When calculating the option price, you should also consider whether any portion of the price is to be applied as a credit against the purchase price at the time of the exercise of the option. If your agreement permits the producer to extend or renew his or her option, the agreement should include a provision detailing the fee to be paid for that privilege, and whether the fee paid for any extension/renewal is to be applied as a credit against the purchase price.
Setting the Option Term
The option term is the length of time you are willing to place your script in the hands of one producer; it is also the length of time the producer deems necessary to thoroughly market your script, and the two of you must ultimately reconcile these potentially disparate goals. The customary option term is for one year. However, you may not be comfortable with a full one-year option term if your play script is a hot property and several producers are vying for your attention, or if the producer with the most promise is unwilling to pay you the option price you consider acceptable. In either of these scenarios, you may want to consider shortening the option term to less than one year. Keep in mind, though, that the producer has to knock on many doors and contend with the workloads and vacation schedules of busy theatre managers in order to accomplish his or her goal. A six-month option term may not be a realistic time frame.

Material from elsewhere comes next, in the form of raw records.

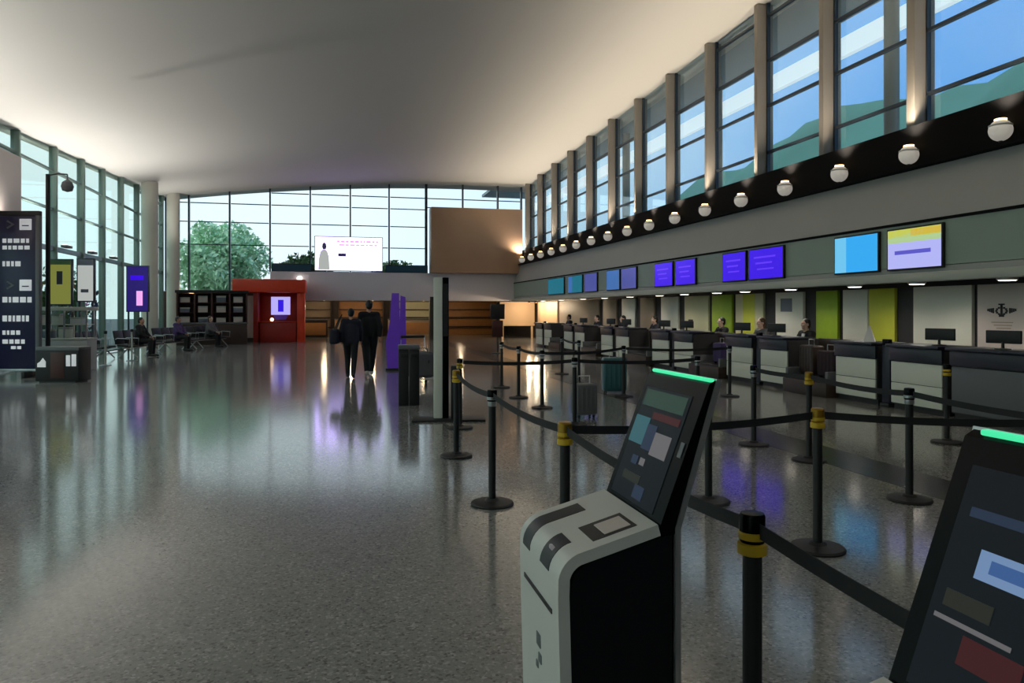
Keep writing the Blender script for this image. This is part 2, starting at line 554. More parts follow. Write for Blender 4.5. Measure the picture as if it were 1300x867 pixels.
# ---- far end: glass above, bulkhead over the shops, solid block to the right
ex = [-8.2, -7.13, -5.2, -3.24, -1.24, 0.80, 2.82, 4.80, 6.80, 8.76, 10.1]
for i, x in enumerate(ex):
    zb = 2.55 if x < -3.3 else 3.56
    wd = 0.13 if i in (7,) else 0.075
    struct(MB().box((x-wd/2, YF-0.10, zb), (x+wd/2, YF+0.12, zceil(x, YF)-0.01)).build('trim_%d' % (70+i), 'frame_dark'))
for i in range(len(ex)-1):
    a = ex[i]+0.066; b = ex[i+1]-0.066
    zb = 2.55 if b < -3.1 else 3.56
    if a > 4.8: zb = 7.10
    mb = MB()
    for z in (zb+0.03, 4.9, 6.05, 7.0, 7.62):
        if zb <= z-0.02 and z < zceil(a, YF) - 0.1 or z == zb+0.03:
            mb.box((a, YF-0.03, z-0.022), (b, YF+0.04, z+0.022))
    fr = struct(mb.build('window_%d' % wn, 'frame_dark'))
    za, zc = zceil(a, YF)-0.02, zceil(b, YF)-0.02
    mb = MB()
    Y0, Y1 = YF, YF+0.01
    mb.raw([(a,Y0,zb),(b,Y0,zb),(b,Y0,zc),(a,Y0,za),(a,Y1,zb),(b,Y1,zb),(b,Y1,zc),(a,Y1,za)],
           [(0,1,2,3),(7,6,5,4),(0,4,5,1),(1,5,6,2),(2,6,7,3),(3,7,4,0)])
    mb.build('pane', 'glass_clear', fr)
    wn += 1
struct(MB().box((XL-.3, YF-0.15, 0), (-3.2, YF+0.15, 2.54)).build('wall_far', 'dark_brown'))
struct(MB().box((-3.2, YF-0.48, 2.08), (9.95, YF-0.02, 3.56), 0.03).build('trim_9', 'bulkhead_pale'))
struct(MB().box((4.95, YF-0.9, 3.57), (9.95, YF-0.05, 7.06), 0.04).build('trim_10', 'brown_panel'))
struct(MB().box((4.95, YF-0.5, 0), (5.5, YF, 2.3)).build('trim_11', 'dark_wall'))

# shops beyond the opening at the far end
struct(MB().box((-3.4, 47.8, 0), (11.3, 48.0, 3.2)).build('wall_back', 'dark_brown'))
struct(MB().box((-3.6, YF+0.26, 0), (-3.4, 48.0, 3.2)).build('wall_shop_left', 'dark_wall'))
struct(MB().box((11.1, YF+0.1, 0), (11.3, 48.0, 3.2)).build('wall_shop_right', 'dark_wall'))
struct(MB().box((-3.6, YF+0.26, 3.0), (11.3, 48.0, 3.2)).build('ceiling_shop', 'dark_wall'))

# outside: ground, ridge, canopy over the kerb
struct(MB().box((-120, -60, -0.6), (160, 170, -0.25)).build('ground', 'asphalt'))
def ridge(x, y0, y1, h0, name, seed):
    random.seed(seed)
    vs = []; fs = []; n_ = 40
    for i in range(n_+1):
        y = y0 + (y1-y0)*i/n_
        h = h0*(0.88 + 0.05*math.sin(i*0.55+seed) + 0.04*random.random())
        vs += [(x, y, -0.3), (x+8, y, h*0.7), (x+20, y, h), (x+45, y, -0.3)]
    for i in range(n_):
        for k in range(3):
            a = i*4+k
            fs.append((a, a+1, a+5, a+4))
    return struct(MB().raw(vs, fs).build(name, 'hill_green'))
ridge(62, -40, 150, 37, 'hills', 3)
struct(MB().box((11.8, -8, 10.9), (16.0, 60, 11.1)).build('trim_12', 'canopy_grey'))
struct(MB().box((15.8, -8, 9.70), (16.0, 60, 10.3)).build('trim_13', 'canopy_white'))
for i in range(6):
    y = 7.9 + i*9.6
    struct(MB().lathe([(0.2, -0.25), (0.2, 10.9)], 16, (15.0, y, 0)).build('column_%d' % (10+i), 'fin_beige'))

# ================================================================== KIOSKS
KW = 0.21
def kiosk(loc, label, content):
    root = thing('check_in_kiosk', label, 'kiosk', loc, 0, 'self-service kiosks')
    # white shell: front plate that rolls over into the sloping shelf
    path = [(-0.150, 0.03), (-0.170, 0.80)]
    for k in range(1, 9):
        a = PI - (PI/2 - 0.20) * k / 8
        path.append((-0.170 + 0.085 + 0.085*math.cos(a), 0.835 + 0.085*math.sin(a)))
    path += [(-0.02, 0.940), (0.118, 0.978)]
    MB().ribbon(path, 0.032, -KW, KW).build('front_shell', 'white_shell', root)
    # black carcass inside the shell
    poly = [(-0.118, 0.03), (-0.138, 0.80), (-0.12, 0.862), (-0.07, 0.893), (0.15, 0.945), (0.162, 0.945), (0.162, 0.03)]
    MB().prism(poly, -KW+0.004, KW-0.004).build('carcass', 'black_panel', root)
    MB().box((-0.13, -0.19, 0.0), (0.15, 0.19, 0.035), 0.008).build('plinth', 'dark_slot', root)
    # leaning screen head
    head = [(0.115, 0.945), (0.275, 1.362), (0.293, 1.372), (0.304, 1.366), (0.180, 0.962), (0.166, 0.945)]
    MB().prism(head, -KW+0.002, KW-0.002).build('screen_housing', 'black_gloss', root)
    MB().ribbon([(0.312, 1.372), (0.186, 0.962), (0.186, 0.02)], 0.016, -KW-0.003, KW+0.003).build('back_spine', 'silver', root)
    # screen in the plane of the head: u along y (viewer's left is +y), t from bottom to top
    b0 = Vector((0.115, 0, 0.945)); b1 = Vector((0.275, 0, 1.362))
    ax = (b1-b0).normalized(); H = (b1-b0).length
    nn = Vector((-ax.z, 0, ax.x))
    def on(u0, u1, t0, t1, off, th=0.0015):
        vs = []
        for o_ in (off, off+th):
            for u, t in ((u0,t0),(u1,t0),(u1,t1),(u0,t1)):
                p = b0 + ax*(t*H) + nn*o_
                vs.append((p.x, KW - u*2*KW, p.z))
        return vs, [(0,1,2,3),(7,6,5,4),(0,4,5,1),(1,5,6,2),(2,6,7,3),(3,7,4,0)]
    def quad(name, m, u0, u1, t0, t1, off, par):
        v, f = on(u0, u1, t0, t1, off)
        return MB().raw(v, f).build(name, m, par)
    sc = quad('display', 'kiosk_glow', 0.085, 0.84, 0.10, 0.90, 0.0005, root)
    for (nm, m_, u0, u1, t0, t1, o_) in content:
        quad(nm, m_, u0, u1, t0, t1, o_, sc)
    v, f = on(0.905, 0.955, 0.50, 0.60, 0.0005, 0.002)
    MB().raw(v, f).build('camera_window', 'grey_plastic', root)
    # green light bar along the top edge
    MB().box((0.276, -KW+0.002, 1.367), (0.292, KW-0.03, 1.377), 0.003).build('light_bar', 'led_green', root)
    # recesses in the shelf
    def shelf_z(x): return 0.978 + (x - 0.118) * (0.978-0.940)/(0.138)
    def on_shelf(x0, x1, y0, y1, th, lift=0.0):
        vs = []
        for dz in (lift, lift+th):
            for x, y_ in ((x0,y0),(x1,y0),(x1,y1),(x0,y1)):
                vs.append((x, y_, shelf_z(x)+dz))
        return vs, [(0,1,2,3),(7,6,5,4),(0,4,5,1),(1,5,6,2),(2,6,7,3),(3,7,4,0)]
    v, f = on_shelf(-0.055, 0.075, -0.165, -0.035, 0.002, -0.0005)
    cr = MB().raw(v, f).build('reader_tray', 'dark_slot', root)
    v, f = on_shelf(-0.015, 0.062, -0.150, -0.060, 0.002, 0.0015)
    MB().raw(v, f).build('paper_slip', 'panel_pink', cr)
    # two dark mouths that wrap over the rounded front edge
    def wrap(y0, y1, a0, a1, r, xs):
        pts = []
        for k in range(9):
            a = a0 + (a1-a0)*k/8
            pts.append((-0.085 + (0.085+r)*math.cos(a), 0.835 + (0.085+r)*math.sin(a)))
        for x in xs: pts.append((x, shelf_z(x)+r))
        return MB().ribbon(pts, 0.004, y0, y1)
    wrap(0.085, 0.165, PI, PI/2+0.20, 0.0015, (-0.04, 0.01)).build('printer_slot', 'dark_slot', root)
    m2 = wrap(-0.12, -0.03, PI*0.97, PI/2+0.22, 0.0015, ()).build('scanner_mouth', 'dark_slot', root)
    MB().box((-0.152, -0.095, 0.868), (-0.142, -0.06, 0.90), 0.003).build('scanner_glass', 'kiosk_pale', m2)
    MB().box((-0.1715, -0.15, 0.735), (-0.163, 0.15, 0.748)).build('card_slit', 'dark_slot', root)
    # small grey emblem marks on the front
    mb = MB()
    for (y_, z, r_) in ((0.0, 0.60, 0.022), (-0.012, 0.55, 0.016), (0.02, 0.52, 0.012)):
        mb.box((-0.1675+(0.60-z)*0.02, y_-r_, z-r_*0.9), (-0.158, y_+r_, z+r_*0.9), 0.003)
    mb.build('emblem', 'grey_plastic', root)
    return root
K1 = kiosk((0.75, 2.105, 0), 'white and black check-in kiosk, whole of it in view, sloping shelf in front', [
    ('top_patch', 'kiosk_led_reflection', 0.12, 0.80, 0.76, 0.88, 0.0025),  # reflection of the green light bar, painted as a glowing strip
    ('teal_reflection', 'kiosk_teal', 0.09, 0.34, 0.48, 0.68, 0.0025),  # teal reflection on the screen glass, painted as a glowing patch
    ('banner_text', 'kiosk_red', 0.36, 0.80, 0.68, 0.73, 0.0025),
    ('screen_patch', 'kiosk_pale', 0.50, 0.76, 0.44, 0.60, 0.0025),  # whitish reflection on the glass, likewise put into the screen colour
    ('screen_patch', 'kiosk_slate', 0.34, 0.50, 0.46, 0.64, 0.0030),
    ('button', 'kiosk_slate', 0.26, 0.36, 0.34, 0.40, 0.0025),
    ('button', 'kiosk_pale', 0.40, 0.48, 0.35, 0.40, 0.0025),
    ('button', 'kiosk_olive', 0.20, 0.50, 0.22, 0.28, 0.0025),
    ('button', 'kiosk_slate', 0.46, 0.62, 0.13, 0.22, 0.0025)])
K2 = kiosk((0.745, 0.815, 0), 'dark check-in kiosk cut off by the corner, only its leaning screen in view', [
    ('top_patch', 'kiosk_slate', 0.14, 0.40, 0.72, 0.755, 0.0025),
    ('message_window', 'kiosk_blue', 0.235, 0.60, 0.525, 0.625, 0.0045),
    ('message_text', 'kiosk_blue_deep', 0.29, 0.54, 0.555, 0.60, 0.0062),
    ('banner_text', 'kiosk_olive', 0.14, 0.34, 0.40, 0.46, 0.0025),
    ('screen_patch', 'kiosk_pale', 0.12, 0.44, 0.352, 0.368, 0.0030),
    ('screen_patch', 'kiosk_red', 0.26, 0.50, 0.24, 0.335, 0.0025),
    ('button', 'kiosk_blue', 0.66, 0.80, 0.42, 0.50, 0.0035),
    ('button', 'kiosk_teal', 0.60, 0.80, 0.24, 0.32, 0.0025)])

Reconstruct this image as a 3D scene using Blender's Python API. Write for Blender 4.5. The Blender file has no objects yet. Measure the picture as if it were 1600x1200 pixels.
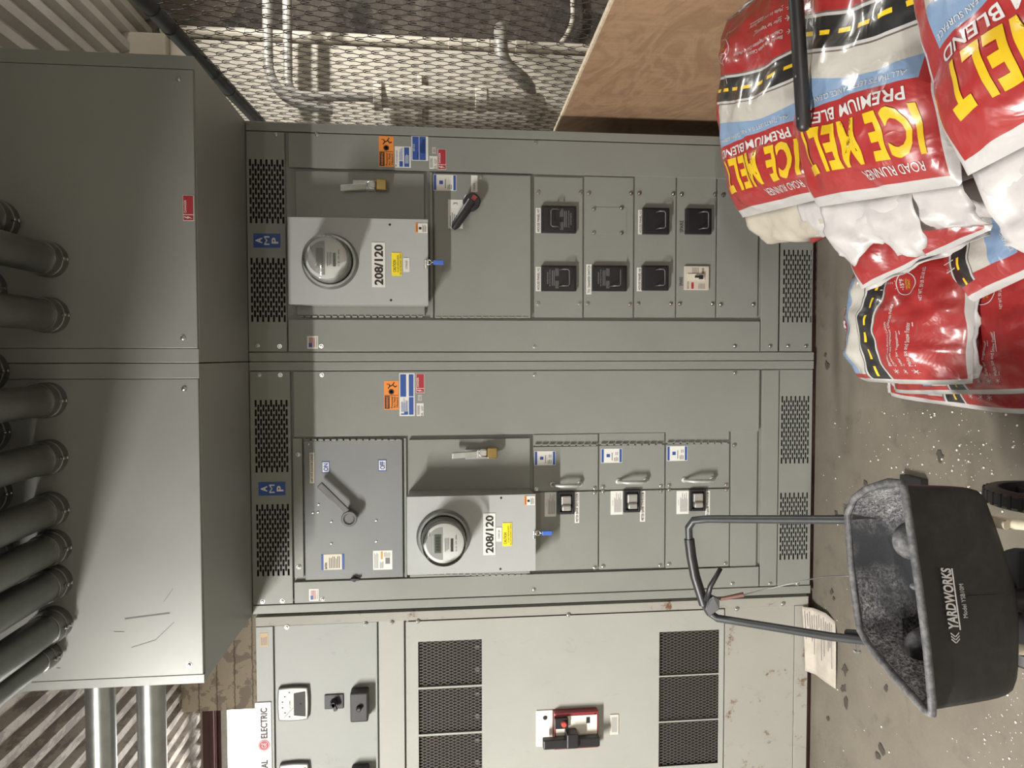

Conversely, you should also keep in mind that your script is going to be actively marketed by the producer to every possible theatre company during the option term. You want to limit the risk of overexposure, which may prevent you or another producer from marketing the script after the option term expires.
That is why your agreement should spell out whether the producer is permitted to automatically extend the original option term for a specified (shorter) period of time, or whether he or she is permitted to automatically renew the initial option term for a second or third option term of the same length. (And if you decide to grant automatic extension/renewal, remember to stipulate the cost of it, too.)
As noted earlier, not all option agreements explicitly spell out the terms regarding the purchase and transfer of your rights upon the exercise of the producer's option. The most comprehensive agreements, however, do include purchasing provisions. It is better to know up front the scope of your obligations to the producer (and vice versa), as well as the compensation you will receive for fulfilling these obligations, rather than risk losing the opportunity to see your play performed by a reputable theatre company because of a failure to think (and negotiate) ahead of time. If you haven't already called your local writers' organization, now is the time to do so. Many writers' organizations provide their members with informative articles and "how to" pamphlets; some even provide their members with sample agreements. If you decide that your option agreement should include purchasing provisions, I highly recommend that you seek legal representation to ensure that you transfer only the rights necessary to the project at hand, and that you are reasonably compensated for the transfer of those rights.
Know Your Copyrights
Whether you are represented by counsel or not, in preparation for entering into an option agreement you should review the Copyright Act of 1976 (the "Act") and develop a working understanding of the categories of rights protected by the Act and the scope of each category. The Act includes five distinct categories of exclusive rights held by you as the playwright. Specifically, you are the holder of the rights of: (1) reproduction; (2) adaptation; (3) public distribution; (4) public performance; and (5) public display. It is important to remember that each of these five categories may be further subdivided into a multitude of hybrid rights within each category and across the five categories. Thus, for example, it is possible for you to grant the producer the exclusive stage rights to your play while you retain the film adaptation rights. In many instances, however, the producer will not permit you to subdivide your rights, and will require you to transfer all of your rights, exclusively, to him or her. For example, a theatrical producer acquiring the stage rights to your play will most likely also want the right to, among other things: (1) create and sell an original cast recording resulting from the play's musicalization; (2) broadcast the stage version of your play on the radio and/or on television; and (3) manufacture and sell merchandise related to the musicalization of your play, such as wearing apparel and posters. Indeed, most purchasing agreements have a "kitchen sink" provision, in which all rights not specifically retained by you are deemed transferred to the producer. In other words, if you fail to spell out which rights you specifically wish to retain, the producer is deemed to have purchased these rights by default, and you are not permitted to independently exercise them.
In addition, the producer will most likely seek to restrict your ability to use any of your retained rights during some future period of time subsequent to the exercise of his or her option. This may seem like the producer is having his or her cake and eating it, too, but it actually makes logical sense. Neither you nor the producer will be successful in exploiting the possibilities of your play if you are competing against yourself for the public's attention (i.e., the play is running on Broadway for $80 a ticket while the movie of your play is running at the local multiplex for $10). The length of time during which a limitation exists on your ability to exploit your retained rights should be explicitly spelled out in the purchasing provisions of your option agreement.
An examination of all of the provisions necessary to prepare a comprehensive purchasing agreement is outside the scope of this article. It is important, however, to keep in mind that an option agreement is the first step in the process of seeing your play come to life on the stage. If your producer is successful, the next step is the purchasing agreement. Some producers (and playwrights) will not enter into an option agreement without knowing the terms of purchase. Forewarned is forearmed—in addition to familiarizing yourself with the basics of preparing your option agreement, you should start familiarizing yourself with the rights and obligations to be negotiated and enumerated in your purchasing agreement.